Catholic World News

Magi are models of using both faith and reason, Pope notes

January 06, 2010

Pope Benedict XVI offered the Magi as an example of “unity between intelligence and faith” as he spoke to a crowd in St. Peter’s Square on January 6, the feast of the Epiphany.

Earlier, in the Vatican basilica, the Holy Father had celebrated Mass for the Epiphany—which is celebrated as a holy day at the Vatican. In his homily the Pope observed that while the prophets foretold the arrival of the Messiah a great king, to whom all the other kings of the earth would bow, in fact the humble birth of Christ drew no attention from the rich and powerful of Jerusalem. Instead, he said, the Christ child was visited by “kings of the East—unknown characters, perhaps views with suspicion.”
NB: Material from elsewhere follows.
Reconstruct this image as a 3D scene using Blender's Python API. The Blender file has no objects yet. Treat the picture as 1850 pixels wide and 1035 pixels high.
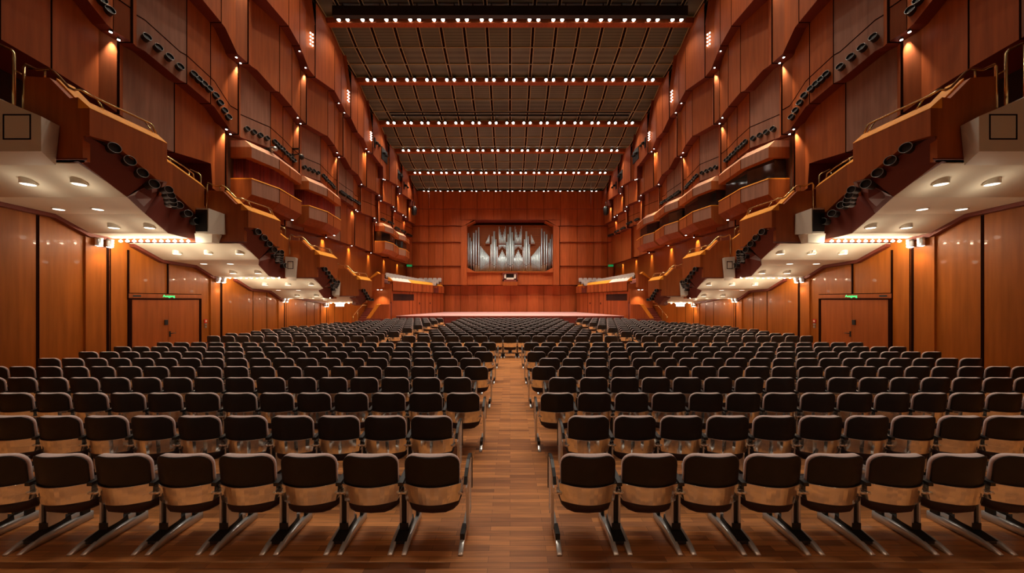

When those three kings offered gifts to Jesus, the Pope continued, they were submitting themselves to Him. “The Kings can no longer continue on their way, they can not return to Herod, they can not be allied with that powerful and ruthless ruler. Have been brought over forever to the path of the Child.”

At his midday Angelus audience, the Pope offered a different set of thoughts about the Magi, noting that they were men of learning, for whom the entire universe was “virtually a great book full of signs and messages from God to man.” They studied the skies, and profited from their own learning, but—the Pope stressed—they were still “open to further appeals and divine revelations.” When they reached Jerusalem, they inquired in Herod’s court for advice from Jewish scholars, to help them understand the prophets. Although they must have thought of themselves as men of science; they were “not ashamed to ask for directions from the religious leaders of the Jews.”

Thus reason and faith were combined by the Wise Men in their search. The Pope said that “the star and the Scriptures were the two lights that guided the journey of the three kings.” Their thorough integration of these two paths to knowledge is a model for our time, when so many people see reason and faith in conflict, the Pope concluded.

Before ending his audience the Pope offered a special greeting to the Eastern churches, which will celebrate the Nativity on January 7. "May the mystery of light - he hoped – be a source of joy and peace to every family and community,” he said.